● **AIM OF THE TASK**
Retype the material that follows, keeping every word as it is.

● **DATASET CONTENT**
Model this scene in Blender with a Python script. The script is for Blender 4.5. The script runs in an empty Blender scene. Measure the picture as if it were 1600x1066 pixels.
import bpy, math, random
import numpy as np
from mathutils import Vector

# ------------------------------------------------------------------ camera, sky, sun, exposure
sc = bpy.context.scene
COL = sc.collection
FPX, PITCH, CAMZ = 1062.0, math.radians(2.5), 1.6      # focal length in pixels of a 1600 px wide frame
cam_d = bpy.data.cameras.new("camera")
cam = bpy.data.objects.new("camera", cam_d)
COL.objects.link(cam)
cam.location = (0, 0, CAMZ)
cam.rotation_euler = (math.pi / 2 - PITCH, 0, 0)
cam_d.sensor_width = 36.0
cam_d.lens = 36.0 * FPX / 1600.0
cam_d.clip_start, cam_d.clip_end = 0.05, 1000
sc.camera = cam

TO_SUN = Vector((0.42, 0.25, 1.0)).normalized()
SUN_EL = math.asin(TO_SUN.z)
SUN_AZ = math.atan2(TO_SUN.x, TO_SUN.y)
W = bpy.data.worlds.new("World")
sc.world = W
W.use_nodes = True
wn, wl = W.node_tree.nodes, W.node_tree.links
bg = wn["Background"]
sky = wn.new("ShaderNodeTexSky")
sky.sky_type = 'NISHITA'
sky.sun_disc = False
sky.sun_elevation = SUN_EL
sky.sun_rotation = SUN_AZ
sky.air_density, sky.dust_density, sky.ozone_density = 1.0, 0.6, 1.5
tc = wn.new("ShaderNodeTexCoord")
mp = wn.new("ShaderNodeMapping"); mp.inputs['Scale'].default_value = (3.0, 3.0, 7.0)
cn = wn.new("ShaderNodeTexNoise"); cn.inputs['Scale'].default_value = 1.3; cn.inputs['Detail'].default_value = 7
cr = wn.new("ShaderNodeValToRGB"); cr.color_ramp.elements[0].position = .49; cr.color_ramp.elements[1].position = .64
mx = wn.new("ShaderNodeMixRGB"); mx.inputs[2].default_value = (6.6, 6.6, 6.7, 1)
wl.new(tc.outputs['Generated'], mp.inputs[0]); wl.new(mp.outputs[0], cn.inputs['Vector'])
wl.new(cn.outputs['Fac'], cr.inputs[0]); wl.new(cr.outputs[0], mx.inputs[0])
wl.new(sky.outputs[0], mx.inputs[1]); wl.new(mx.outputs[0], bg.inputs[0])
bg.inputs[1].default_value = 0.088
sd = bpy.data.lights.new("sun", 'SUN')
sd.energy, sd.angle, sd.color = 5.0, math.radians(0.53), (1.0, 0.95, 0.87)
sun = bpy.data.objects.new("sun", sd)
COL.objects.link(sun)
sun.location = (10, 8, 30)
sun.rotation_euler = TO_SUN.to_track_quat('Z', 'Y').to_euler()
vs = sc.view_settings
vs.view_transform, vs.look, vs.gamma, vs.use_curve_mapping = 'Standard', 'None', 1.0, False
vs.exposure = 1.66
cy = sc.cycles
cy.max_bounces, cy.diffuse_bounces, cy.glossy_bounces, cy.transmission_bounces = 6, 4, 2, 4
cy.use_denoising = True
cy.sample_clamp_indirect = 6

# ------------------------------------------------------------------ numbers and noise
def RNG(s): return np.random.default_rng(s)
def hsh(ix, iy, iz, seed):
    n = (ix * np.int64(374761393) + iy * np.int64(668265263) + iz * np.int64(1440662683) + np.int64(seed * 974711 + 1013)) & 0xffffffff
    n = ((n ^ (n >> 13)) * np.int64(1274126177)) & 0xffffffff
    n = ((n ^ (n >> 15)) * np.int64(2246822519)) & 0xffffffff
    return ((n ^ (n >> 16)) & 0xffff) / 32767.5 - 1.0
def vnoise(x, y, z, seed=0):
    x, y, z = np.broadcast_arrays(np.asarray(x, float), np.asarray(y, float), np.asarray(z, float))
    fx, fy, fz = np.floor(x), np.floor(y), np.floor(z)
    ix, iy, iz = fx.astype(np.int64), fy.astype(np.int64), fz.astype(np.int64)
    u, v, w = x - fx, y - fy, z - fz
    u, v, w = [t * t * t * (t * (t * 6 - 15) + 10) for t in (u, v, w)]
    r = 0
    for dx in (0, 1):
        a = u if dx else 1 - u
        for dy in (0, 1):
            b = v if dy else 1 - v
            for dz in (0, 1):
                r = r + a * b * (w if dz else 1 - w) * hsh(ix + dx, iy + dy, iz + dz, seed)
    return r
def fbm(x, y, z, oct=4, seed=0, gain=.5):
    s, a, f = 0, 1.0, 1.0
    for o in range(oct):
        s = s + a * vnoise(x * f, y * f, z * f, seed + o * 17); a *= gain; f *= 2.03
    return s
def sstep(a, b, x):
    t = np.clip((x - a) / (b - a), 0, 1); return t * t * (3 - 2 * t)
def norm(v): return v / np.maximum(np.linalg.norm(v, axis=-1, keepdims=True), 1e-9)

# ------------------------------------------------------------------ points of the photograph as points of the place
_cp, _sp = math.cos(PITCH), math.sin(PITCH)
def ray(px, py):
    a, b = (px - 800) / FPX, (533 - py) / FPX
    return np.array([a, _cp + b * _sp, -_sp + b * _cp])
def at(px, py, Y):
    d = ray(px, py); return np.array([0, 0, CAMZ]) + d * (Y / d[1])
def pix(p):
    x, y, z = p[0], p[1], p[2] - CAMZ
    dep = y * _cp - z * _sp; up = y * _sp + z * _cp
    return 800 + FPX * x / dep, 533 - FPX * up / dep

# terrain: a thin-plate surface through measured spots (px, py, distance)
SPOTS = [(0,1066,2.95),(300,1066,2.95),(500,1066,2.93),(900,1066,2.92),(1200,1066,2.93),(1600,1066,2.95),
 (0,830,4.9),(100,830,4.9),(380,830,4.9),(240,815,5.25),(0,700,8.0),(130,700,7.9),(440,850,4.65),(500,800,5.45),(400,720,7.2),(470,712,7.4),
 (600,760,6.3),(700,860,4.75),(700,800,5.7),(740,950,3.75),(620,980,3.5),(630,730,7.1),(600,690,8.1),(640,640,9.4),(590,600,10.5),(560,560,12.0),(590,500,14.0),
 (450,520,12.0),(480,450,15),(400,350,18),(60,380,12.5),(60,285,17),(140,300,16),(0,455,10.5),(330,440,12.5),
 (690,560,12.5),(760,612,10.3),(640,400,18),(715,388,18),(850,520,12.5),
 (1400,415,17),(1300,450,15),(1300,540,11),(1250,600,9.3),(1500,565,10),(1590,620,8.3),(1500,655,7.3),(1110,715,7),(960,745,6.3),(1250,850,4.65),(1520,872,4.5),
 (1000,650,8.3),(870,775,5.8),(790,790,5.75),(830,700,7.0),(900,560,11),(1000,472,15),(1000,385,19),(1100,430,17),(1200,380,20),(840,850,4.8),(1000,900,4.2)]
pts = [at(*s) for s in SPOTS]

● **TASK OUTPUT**
Model this scene in Blender with a Python script. The script is for Blender 4.5. The script runs in an empty Blender scene. Measure the picture as if it were 1600x1066 pixels.
import bpy, math, random
import numpy as np
from mathutils import Vector

# ------------------------------------------------------------------ camera, sky, sun, exposure
sc = bpy.context.scene
COL = sc.collection
FPX, PITCH, CAMZ = 1062.0, math.radians(2.5), 1.6      # focal length in pixels of a 1600 px wide frame
cam_d = bpy.data.cameras.new("camera")
cam = bpy.data.objects.new("camera", cam_d)
COL.objects.link(cam)
cam.location = (0, 0, CAMZ)
cam.rotation_euler = (math.pi / 2 - PITCH, 0, 0)
cam_d.sensor_width = 36.0
cam_d.lens = 36.0 * FPX / 1600.0
cam_d.clip_start, cam_d.clip_end = 0.05, 1000
sc.camera = cam

TO_SUN = Vector((0.42, 0.25, 1.0)).normalized()
SUN_EL = math.asin(TO_SUN.z)
SUN_AZ = math.atan2(TO_SUN.x, TO_SUN.y)
W = bpy.data.worlds.new("World")
sc.world = W
W.use_nodes = True
wn, wl = W.node_tree.nodes, W.node_tree.links
bg = wn["Background"]
sky = wn.new("ShaderNodeTexSky")
sky.sky_type = 'NISHITA'
sky.sun_disc = False
sky.sun_elevation = SUN_EL
sky.sun_rotation = SUN_AZ
sky.air_density, sky.dust_density, sky.ozone_density = 1.0, 0.6, 1.5
tc = wn.new("ShaderNodeTexCoord")
mp = wn.new("ShaderNodeMapping"); mp.inputs['Scale'].default_value = (3.0, 3.0, 7.0)
cn = wn.new("ShaderNodeTexNoise"); cn.inputs['Scale'].default_value = 1.3; cn.inputs['Detail'].default_value = 7
cr = wn.new("ShaderNodeValToRGB"); cr.color_ramp.elements[0].position = .49; cr.color_ramp.elements[1].position = .64
mx = wn.new("ShaderNodeMixRGB"); mx.inputs[2].default_value = (6.6, 6.6, 6.7, 1)
wl.new(tc.outputs['Generated'], mp.inputs[0]); wl.new(mp.outputs[0], cn.inputs['Vector'])
wl.new(cn.outputs['Fac'], cr.inputs[0]); wl.new(cr.outputs[0], mx.inputs[0])
wl.new(sky.outputs[0], mx.inputs[1]); wl.new(mx.outputs[0], bg.inputs[0])
bg.inputs[1].default_value = 0.088
sd = bpy.data.lights.new("sun", 'SUN')
sd.energy, sd.angle, sd.color = 5.0, math.radians(0.53), (1.0, 0.95, 0.87)
sun = bpy.data.objects.new("sun", sd)
COL.objects.link(sun)
sun.location = (10, 8, 30)
sun.rotation_euler = TO_SUN.to_track_quat('Z', 'Y').to_euler()
vs = sc.view_settings
vs.view_transform, vs.look, vs.gamma, vs.use_curve_mapping = 'Standard', 'None', 1.0, False
vs.exposure = 1.66
cy = sc.cycles
cy.max_bounces, cy.diffuse_bounces, cy.glossy_bounces, cy.transmission_bounces = 6, 4, 2, 4
cy.use_denoising = True
cy.sample_clamp_indirect = 6

# ------------------------------------------------------------------ numbers and noise
def RNG(s): return np.random.default_rng(s)
def hsh(ix, iy, iz, seed):
    n = (ix * np.int64(374761393) + iy * np.int64(668265263) + iz * np.int64(1440662683) + np.int64(seed * 974711 + 1013)) & 0xffffffff
    n = ((n ^ (n >> 13)) * np.int64(1274126177)) & 0xffffffff
    n = ((n ^ (n >> 15)) * np.int64(2246822519)) & 0xffffffff
    return ((n ^ (n >> 16)) & 0xffff) / 32767.5 - 1.0
def vnoise(x, y, z, seed=0):
    x, y, z = np.broadcast_arrays(np.asarray(x, float), np.asarray(y, float), np.asarray(z, float))
    fx, fy, fz = np.floor(x), np.floor(y), np.floor(z)
    ix, iy, iz = fx.astype(np.int64), fy.astype(np.int64), fz.astype(np.int64)
    u, v, w = x - fx, y - fy, z - fz
    u, v, w = [t * t * t * (t * (t * 6 - 15) + 10) for t in (u, v, w)]
    r = 0
    for dx in (0, 1):
        a = u if dx else 1 - u
        for dy in (0, 1):
            b = v if dy else 1 - v
            for dz in (0, 1):
                r = r + a * b * (w if dz else 1 - w) * hsh(ix + dx, iy + dy, iz + dz, seed)
    return r
def fbm(x, y, z, oct=4, seed=0, gain=.5):
    s, a, f = 0, 1.0, 1.0
    for o in range(oct):
        s = s + a * vnoise(x * f, y * f, z * f, seed + o * 17); a *= gain; f *= 2.03
    return s
def sstep(a, b, x):
    t = np.clip((x - a) / (b - a), 0, 1); return t * t * (3 - 2 * t)
def norm(v): return v / np.maximum(np.linalg.norm(v, axis=-1, keepdims=True), 1e-9)

# ------------------------------------------------------------------ points of the photograph as points of the place
_cp, _sp = math.cos(PITCH), math.sin(PITCH)
def ray(px, py):
    a, b = (px - 800) / FPX, (533 - py) / FPX
    return np.array([a, _cp + b * _sp, -_sp + b * _cp])
def at(px, py, Y):
    d = ray(px, py); return np.array([0, 0, CAMZ]) + d * (Y / d[1])
def pix(p):
    x, y, z = p[0], p[1], p[2] - CAMZ
    dep = y * _cp - z * _sp; up = y * _sp + z * _cp
    return 800 + FPX * x / dep, 533 - FPX * up / dep

# terrain: a thin-plate surface through measured spots (px, py, distance)
SPOTS = [(0,1066,2.95),(300,1066,2.95),(500,1066,2.93),(900,1066,2.92),(1200,1066,2.93),(1600,1066,2.95),
 (0,830,4.9),(100,830,4.9),(380,830,4.9),(240,815,5.25),(0,700,8.0),(130,700,7.9),(440,850,4.65),(500,800,5.45),(400,720,7.2),(470,712,7.4),
 (600,760,6.3),(700,860,4.75),(700,800,5.7),(740,950,3.75),(620,980,3.5),(630,730,7.1),(600,690,8.1),(640,640,9.4),(590,600,10.5),(560,560,12.0),(590,500,14.0),
 (450,520,12.0),(480,450,15),(400,350,18),(60,380,12.5),(60,285,17),(140,300,16),(0,455,10.5),(330,440,12.5),
 (690,560,12.5),(760,612,10.3),(640,400,18),(715,388,18),(850,520,12.5),
 (1400,415,17),(1300,450,15),(1300,540,11),(1250,600,9.3),(1500,565,10),(1590,620,8.3),(1500,655,7.3),(1110,715,7),(960,745,6.3),(1250,850,4.65),(1520,872,4.5),
 (1000,650,8.3),(870,775,5.8),(790,790,5.75),(830,700,7.0),(900,560,11),(1000,472,15),(1000,385,19),(1100,430,17),(1200,380,20),(840,850,4.8),(1000,900,4.2)]
pts = [at(*s) for s in SPOTS]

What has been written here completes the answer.